Eloise is 95. She worked full-time until a couple of years ago. She still drives, still does volunteer work, still bakes goodies for the “old folks” at the nursing home. She makes care packages for us when we’re sick, packs snack bags for my Girl Scouts when we go camping, puts together thousands and thousands of booklets for the My Community and Me program, sends crisp dollar bills to college students once a week so they can go buy a soda while they’re studying, remembers what you like and finds ways to make sure you get it. She has put people through college, bought cars for folks in need, helped people find jobs.
She’s a devout Christian, and she is Jesus on Earth, the way Christians are supposed to be. If you’re sick, she’ll tend to you. If you’re hungry, she’ll feed you. If you need clothes or transportation, she’ll find it for you. She remembers birthdays and still sends thank you cards for the smallest of gestures.
I’m grateful
that she’s my friend because she’s one of the kindest, strongest, most giving
people I’ve ever known.
And she has a wicked sense of humor. Remind me
to tell you sometime about the six-month practical joke she and her husband
played on my family once … she got half the town involved, and it’s still one
of my favorite stories of all time.
I want my
daughter McKenzie to be just like her when she grows up, too. I suspect it’s a
little too late for me – I’m already surly and stingy and too old to change.
But McKenzie sees and hears and absorbs all that kindness and it makes my heart
swell.
Eloise gives
without any expectation of receiving. I’m not exaggerating. She’s a saint among
humans. She gives constantly. She has no
ulterior motives.
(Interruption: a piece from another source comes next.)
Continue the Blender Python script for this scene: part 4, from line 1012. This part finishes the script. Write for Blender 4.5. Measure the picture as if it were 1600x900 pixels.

She could care less about “things,” about wealth or fame or
status or attention … she likes people, and she likes to see others find happiness.
(She also likes basketball and tennis and football and has started watching
rugby, thanks to the wonders of modern television.)
She also makes
a mean Death by Chocolate cookie, and I’m so grateful for those that I can gain
3 pounds just thinking about them.
So on Day One
of my 30 Days of Gratitude, I am thankful most of all for Eloise, for her
unwavering faith in people, her unwavering faith in me.